I was surprised when the software noticed and commented on the singer in the painting behind me: http://word.camera/i/ypQvqJr6L

I was inspired to create this project while working on another project. This semester, I received a grant from the Future of Storytelling Initiative at NYU to produce a computer generated screenplay, and I had been thinking about how to generate text that’s more cohesive and realistically descriptive, meaning that it would transition between related topics in a logical fashion and describe a scene that could realistically exist (no “colorless green ideas sleeping furiously”) in order to making filming the screenplay possible . After playing with the Clarifai API, which uses convolutional neural networks to tag images, it occurred to me that including photographs in my input corpus, rather than relying on text alone, could provide those qualities. word.camera is my first attempt at producing that type of generative text.

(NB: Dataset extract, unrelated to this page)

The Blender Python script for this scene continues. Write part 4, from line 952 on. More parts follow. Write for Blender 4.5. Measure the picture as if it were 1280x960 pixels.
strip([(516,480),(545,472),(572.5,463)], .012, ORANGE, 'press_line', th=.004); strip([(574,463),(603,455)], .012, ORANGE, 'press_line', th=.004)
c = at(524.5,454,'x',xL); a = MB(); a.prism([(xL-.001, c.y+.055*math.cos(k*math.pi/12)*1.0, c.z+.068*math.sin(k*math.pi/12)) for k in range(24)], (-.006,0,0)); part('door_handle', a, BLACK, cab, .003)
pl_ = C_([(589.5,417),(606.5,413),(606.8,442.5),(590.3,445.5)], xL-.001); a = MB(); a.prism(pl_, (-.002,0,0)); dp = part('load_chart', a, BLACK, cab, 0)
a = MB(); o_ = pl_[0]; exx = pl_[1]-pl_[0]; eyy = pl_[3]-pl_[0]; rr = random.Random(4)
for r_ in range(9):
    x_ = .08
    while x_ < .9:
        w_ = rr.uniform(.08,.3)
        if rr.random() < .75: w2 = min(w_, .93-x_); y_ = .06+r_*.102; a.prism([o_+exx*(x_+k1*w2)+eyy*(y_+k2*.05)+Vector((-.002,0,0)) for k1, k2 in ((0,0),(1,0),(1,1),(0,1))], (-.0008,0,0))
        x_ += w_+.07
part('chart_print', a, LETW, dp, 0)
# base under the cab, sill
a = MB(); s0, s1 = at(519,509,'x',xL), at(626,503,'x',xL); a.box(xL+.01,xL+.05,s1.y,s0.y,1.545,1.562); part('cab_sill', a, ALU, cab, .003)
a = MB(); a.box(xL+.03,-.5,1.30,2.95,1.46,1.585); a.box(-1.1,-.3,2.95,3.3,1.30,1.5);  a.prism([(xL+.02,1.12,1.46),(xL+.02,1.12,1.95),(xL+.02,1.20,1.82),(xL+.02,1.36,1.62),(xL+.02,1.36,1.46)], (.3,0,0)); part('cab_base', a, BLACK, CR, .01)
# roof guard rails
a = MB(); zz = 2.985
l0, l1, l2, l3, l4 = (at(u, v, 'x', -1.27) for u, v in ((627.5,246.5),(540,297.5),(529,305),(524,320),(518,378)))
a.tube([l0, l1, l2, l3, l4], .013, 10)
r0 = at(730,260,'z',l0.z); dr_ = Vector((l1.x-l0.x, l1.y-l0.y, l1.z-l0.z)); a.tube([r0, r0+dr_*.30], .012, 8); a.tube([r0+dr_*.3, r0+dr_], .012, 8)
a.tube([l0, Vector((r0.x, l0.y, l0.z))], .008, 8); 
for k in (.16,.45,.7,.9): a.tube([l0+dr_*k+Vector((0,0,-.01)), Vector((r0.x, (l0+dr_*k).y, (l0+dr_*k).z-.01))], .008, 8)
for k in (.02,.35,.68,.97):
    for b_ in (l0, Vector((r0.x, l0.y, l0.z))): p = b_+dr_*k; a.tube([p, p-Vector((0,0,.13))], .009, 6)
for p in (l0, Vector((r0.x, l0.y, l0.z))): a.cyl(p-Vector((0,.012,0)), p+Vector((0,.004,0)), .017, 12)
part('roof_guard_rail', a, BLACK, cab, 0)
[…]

At the moment, the results are not nearly as grammatical as I would like them to be, and I’m working on that. The algorithm extracts tags from images using Clarifai’s convolutional neural networks, then expands those tags into paragraphs using ConceptNet (a lexical relations database developed at MIT) and a flexible template system. The template system enables the code to build sentences that connect concepts together.

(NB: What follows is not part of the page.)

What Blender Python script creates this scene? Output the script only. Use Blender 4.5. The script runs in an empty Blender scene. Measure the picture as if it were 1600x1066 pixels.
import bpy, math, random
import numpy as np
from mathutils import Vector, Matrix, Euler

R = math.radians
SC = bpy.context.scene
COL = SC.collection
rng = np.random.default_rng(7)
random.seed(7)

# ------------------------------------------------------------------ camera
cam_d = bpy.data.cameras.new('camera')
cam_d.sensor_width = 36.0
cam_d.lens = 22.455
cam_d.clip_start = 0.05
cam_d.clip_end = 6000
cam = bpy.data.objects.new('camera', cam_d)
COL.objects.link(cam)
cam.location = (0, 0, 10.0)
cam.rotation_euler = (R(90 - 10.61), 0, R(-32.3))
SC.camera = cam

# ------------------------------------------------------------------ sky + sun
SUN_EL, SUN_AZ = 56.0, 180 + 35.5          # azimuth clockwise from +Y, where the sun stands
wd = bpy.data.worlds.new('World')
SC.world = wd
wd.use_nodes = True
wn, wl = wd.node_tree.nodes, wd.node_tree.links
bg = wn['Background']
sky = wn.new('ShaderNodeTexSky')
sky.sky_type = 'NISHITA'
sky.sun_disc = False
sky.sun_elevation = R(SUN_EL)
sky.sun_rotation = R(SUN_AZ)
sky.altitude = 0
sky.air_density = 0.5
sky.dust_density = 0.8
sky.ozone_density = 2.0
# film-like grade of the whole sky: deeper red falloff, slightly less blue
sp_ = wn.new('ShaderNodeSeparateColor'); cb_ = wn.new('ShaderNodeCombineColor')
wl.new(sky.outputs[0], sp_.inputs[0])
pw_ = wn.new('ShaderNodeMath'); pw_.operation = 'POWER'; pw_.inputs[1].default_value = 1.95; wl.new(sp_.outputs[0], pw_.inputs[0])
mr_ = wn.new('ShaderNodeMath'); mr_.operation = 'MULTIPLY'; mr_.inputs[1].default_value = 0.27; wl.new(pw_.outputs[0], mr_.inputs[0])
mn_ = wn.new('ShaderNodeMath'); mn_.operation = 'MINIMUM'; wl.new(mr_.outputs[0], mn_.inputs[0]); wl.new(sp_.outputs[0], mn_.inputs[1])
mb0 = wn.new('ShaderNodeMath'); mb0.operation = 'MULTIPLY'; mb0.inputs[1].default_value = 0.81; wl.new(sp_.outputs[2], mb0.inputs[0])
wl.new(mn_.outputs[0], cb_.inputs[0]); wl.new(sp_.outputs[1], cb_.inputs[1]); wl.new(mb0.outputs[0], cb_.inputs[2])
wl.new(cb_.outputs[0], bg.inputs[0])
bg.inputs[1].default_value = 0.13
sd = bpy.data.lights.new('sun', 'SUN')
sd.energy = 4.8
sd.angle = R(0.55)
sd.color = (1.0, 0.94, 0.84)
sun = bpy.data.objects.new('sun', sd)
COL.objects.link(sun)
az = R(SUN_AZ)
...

This project is about augmenting our creativity and presenting images in a different format, but it’s also about creative applications of artificial intelligence technology. I think that when we think about the type of artificial intelligence we’ll have in the future, based on what we’ve read in science fiction novels, we think of a robot that can describe and interact with its environment with natural language. I think that creating the type of AI we imagine in our wildest sci-fi fantasies is not only an engineering problem, but also a design problem that requires a creative approach.

I hope lexography eventually becomes accepted as a new form of photography. As a writer and a photographer, I love the idea that I could look at a scene and photograph it because it might generate an interesting poem or short story, rather than just an interesting image. And I’m not trying to suggest that word.camera is the final or the only possible implementation of that new art form. I made the code behind word.camera open source because I want others to help improve it and make their own versions — provided they also make their code available under the same terms, which is required under the GNU GPLv3 open source license I’m using. As the technology gets better, the results will get better, and lexography will make more sense to people as a worthy artistic pursuit.

I’m thrilled that the project has received worldwide attention from photography blogs and a few media outlets, and I hope users around the world continue enjoying word.camera as I keep working to improve it. Along with improving the language, I plan to expand the project by offering a mobile app and generated downloadable ebooks so that users can enjoy their lexographs offline.